The suggestions on that site didn't look appealing. So our files on campaign storage end up without global read permission.

The simplest and probably least reliable solution is to manually change the permissions after each complete year is copied to CS. Unless we want the migration of data to RDA to happen more frequently, which would require more frequent manual changes.

It would be great to include a few lines in the Reanalyis scripts to change the permissions automatically, but at least some of the changes need to be made after all of the current scripts have finished.

So some of the options seem to be: 1) Abandon globus and recode using rsync(?) and any needed error recovery, and pay the extra core-hours. 2) Use globus and manually update the permissions as needed. 3) Add an additional script to the workflow that would change the permissions, which would be run manually as needed.

Other ideas? Context?

timhoar commented 4 years ago

After reading the globus docs you mention, the documentation mentions

By setting ACLs on the destination such that they are applied to all new files in a directory tree, you can effectively set ACLs on the files created by the GridFTP server

so it sounds like we need to explore access control lists ... which (rather unbelievably) came out today in the CISL Daily Bulletin 'Tip': https://www2.cisl.ucar.edu/resources/storage-and-file-systems/glade/using-access-control-lists I have not read this, and I don't know what what machine (data-access?) you would use to install the ACL, but it's another idea.

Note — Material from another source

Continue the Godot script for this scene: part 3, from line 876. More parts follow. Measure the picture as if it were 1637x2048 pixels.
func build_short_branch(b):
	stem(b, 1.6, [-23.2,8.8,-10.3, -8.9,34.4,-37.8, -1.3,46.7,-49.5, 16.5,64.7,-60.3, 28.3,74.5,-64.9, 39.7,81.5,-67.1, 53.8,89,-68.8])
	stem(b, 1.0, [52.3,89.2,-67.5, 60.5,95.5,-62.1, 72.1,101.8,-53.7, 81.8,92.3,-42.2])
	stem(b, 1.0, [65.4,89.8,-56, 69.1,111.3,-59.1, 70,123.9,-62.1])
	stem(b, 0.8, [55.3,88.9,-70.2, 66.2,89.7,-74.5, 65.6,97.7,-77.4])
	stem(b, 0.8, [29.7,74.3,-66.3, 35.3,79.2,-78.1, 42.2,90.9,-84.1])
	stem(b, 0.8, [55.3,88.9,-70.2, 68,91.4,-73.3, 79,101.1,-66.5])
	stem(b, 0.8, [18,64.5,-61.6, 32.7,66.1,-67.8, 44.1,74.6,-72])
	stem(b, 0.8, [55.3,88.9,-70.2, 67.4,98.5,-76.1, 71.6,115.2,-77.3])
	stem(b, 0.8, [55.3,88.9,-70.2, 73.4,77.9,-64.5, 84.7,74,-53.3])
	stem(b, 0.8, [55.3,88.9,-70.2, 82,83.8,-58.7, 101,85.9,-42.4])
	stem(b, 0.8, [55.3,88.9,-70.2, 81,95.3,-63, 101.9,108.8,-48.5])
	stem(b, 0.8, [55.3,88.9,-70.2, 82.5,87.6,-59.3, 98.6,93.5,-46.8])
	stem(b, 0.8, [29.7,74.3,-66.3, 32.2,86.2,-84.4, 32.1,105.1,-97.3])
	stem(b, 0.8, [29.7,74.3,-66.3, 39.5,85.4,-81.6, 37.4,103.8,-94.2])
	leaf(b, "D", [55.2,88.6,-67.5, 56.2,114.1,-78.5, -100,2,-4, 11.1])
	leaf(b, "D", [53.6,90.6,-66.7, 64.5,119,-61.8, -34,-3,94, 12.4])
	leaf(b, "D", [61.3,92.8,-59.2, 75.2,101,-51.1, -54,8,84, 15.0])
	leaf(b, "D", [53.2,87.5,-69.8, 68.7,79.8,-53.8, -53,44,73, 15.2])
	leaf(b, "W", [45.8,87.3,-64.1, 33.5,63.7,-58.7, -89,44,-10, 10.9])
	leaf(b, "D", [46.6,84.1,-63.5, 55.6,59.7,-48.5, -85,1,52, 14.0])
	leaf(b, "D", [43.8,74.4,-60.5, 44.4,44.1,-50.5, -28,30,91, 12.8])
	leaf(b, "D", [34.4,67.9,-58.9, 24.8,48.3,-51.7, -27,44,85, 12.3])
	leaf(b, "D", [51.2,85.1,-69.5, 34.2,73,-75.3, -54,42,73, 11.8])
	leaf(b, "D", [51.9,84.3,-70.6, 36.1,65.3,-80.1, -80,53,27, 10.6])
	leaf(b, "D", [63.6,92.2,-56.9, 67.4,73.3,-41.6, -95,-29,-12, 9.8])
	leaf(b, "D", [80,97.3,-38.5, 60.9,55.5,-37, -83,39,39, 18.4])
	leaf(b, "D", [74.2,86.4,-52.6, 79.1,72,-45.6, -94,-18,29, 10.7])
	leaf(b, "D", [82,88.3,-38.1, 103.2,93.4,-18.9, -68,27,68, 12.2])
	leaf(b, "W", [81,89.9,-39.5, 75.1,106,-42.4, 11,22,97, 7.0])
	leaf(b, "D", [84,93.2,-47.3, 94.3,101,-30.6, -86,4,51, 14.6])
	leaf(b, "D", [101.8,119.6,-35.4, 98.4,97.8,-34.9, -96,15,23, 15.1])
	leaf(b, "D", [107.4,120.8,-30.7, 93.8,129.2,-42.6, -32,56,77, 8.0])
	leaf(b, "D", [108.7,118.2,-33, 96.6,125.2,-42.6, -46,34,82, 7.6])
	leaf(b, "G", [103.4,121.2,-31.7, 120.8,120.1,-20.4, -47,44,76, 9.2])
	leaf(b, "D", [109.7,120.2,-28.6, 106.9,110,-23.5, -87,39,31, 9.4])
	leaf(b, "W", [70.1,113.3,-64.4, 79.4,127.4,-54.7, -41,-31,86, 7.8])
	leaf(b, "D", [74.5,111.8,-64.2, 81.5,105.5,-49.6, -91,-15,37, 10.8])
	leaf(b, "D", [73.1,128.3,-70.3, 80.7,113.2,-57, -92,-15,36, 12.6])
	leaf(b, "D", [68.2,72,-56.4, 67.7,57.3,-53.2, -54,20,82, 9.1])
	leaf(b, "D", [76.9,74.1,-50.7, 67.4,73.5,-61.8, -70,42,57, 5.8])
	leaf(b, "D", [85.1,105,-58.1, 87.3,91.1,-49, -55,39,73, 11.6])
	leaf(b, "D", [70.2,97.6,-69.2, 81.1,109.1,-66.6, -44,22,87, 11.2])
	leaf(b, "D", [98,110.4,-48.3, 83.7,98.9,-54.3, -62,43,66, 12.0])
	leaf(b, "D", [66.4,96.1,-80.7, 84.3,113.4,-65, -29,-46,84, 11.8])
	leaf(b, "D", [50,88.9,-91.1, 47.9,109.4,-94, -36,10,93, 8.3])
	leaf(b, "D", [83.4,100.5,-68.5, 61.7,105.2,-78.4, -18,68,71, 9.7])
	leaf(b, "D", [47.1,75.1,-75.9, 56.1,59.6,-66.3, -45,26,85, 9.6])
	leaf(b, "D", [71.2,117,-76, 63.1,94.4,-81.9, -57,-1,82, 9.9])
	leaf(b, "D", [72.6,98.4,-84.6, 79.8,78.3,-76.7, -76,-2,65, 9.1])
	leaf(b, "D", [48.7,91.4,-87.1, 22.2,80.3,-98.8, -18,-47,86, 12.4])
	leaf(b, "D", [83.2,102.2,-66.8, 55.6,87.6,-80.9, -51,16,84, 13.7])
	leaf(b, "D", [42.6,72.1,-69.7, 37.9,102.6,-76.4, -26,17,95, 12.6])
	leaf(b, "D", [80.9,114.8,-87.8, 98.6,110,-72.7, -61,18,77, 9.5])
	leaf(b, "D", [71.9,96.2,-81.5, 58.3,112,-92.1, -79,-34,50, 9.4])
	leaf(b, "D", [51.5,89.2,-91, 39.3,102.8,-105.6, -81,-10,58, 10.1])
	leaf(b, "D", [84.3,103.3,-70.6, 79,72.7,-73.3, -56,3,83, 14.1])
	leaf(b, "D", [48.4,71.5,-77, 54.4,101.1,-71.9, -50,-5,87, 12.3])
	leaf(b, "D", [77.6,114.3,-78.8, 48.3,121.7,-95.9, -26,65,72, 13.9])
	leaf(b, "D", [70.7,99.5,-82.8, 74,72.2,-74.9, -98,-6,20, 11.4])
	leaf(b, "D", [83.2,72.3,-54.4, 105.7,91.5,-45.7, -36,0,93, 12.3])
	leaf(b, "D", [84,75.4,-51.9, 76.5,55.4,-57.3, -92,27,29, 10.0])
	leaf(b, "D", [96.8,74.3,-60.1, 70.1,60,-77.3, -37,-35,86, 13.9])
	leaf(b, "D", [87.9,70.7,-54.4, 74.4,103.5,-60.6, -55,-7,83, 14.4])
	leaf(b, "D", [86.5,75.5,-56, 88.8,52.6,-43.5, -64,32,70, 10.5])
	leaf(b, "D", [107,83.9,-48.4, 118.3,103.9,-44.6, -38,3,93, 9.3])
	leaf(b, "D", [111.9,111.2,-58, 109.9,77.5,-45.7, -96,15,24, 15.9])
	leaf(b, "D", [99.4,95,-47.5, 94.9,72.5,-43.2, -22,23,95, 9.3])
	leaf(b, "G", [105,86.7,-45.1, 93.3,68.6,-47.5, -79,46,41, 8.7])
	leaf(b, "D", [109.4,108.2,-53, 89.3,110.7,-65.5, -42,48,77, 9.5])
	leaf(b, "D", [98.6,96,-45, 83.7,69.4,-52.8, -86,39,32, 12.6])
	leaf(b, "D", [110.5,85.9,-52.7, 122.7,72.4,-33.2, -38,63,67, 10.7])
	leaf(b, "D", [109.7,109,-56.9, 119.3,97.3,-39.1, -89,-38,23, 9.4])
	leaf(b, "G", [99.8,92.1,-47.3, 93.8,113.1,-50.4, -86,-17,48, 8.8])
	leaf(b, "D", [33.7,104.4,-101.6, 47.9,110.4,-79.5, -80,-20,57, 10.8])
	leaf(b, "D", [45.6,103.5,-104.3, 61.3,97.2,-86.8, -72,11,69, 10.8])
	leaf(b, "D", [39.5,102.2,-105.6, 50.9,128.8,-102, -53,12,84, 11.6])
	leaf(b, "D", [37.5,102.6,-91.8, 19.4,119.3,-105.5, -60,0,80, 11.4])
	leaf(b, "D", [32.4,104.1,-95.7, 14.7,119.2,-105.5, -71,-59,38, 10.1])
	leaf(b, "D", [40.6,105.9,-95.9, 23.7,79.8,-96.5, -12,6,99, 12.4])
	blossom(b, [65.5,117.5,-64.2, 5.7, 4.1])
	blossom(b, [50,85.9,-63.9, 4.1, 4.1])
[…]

kdraeder commented 4 years ago

Thanks for the tip! I'll look through the Daily B article. I also don't know what machine to use. I could ask Chi-fan about that.

kdraeder commented 4 years ago

Following Tim's suggestion; DailyB ACL article:

We want the section dealing with default ACLs: To enable another user to read and navigate into a directory

setfacl --modify user:bjsmith:r-x my_shared_directory

To set the directory's default ACL so that any new files or subdirectories automatically have those same permissions,

setfacl --modify default:user:bjsmith:r-x my_shared_directory ls -ld my_shared_directory drwxr-x---+ 2 shiquan ncar 4096 Mar 6 10:12 my_shared_directory The '+' says that there's an ACL for this directory.

We may also want syntax to give access to a group; replace user:bjsmith:r-x with group:csg:r-x

getfacl shows the ACL, which shows bjsmith as another 'user', not part of the group, despite the appearance of the permissions.

I'll try to implement this after I find out from Chi-Fan who needs permission.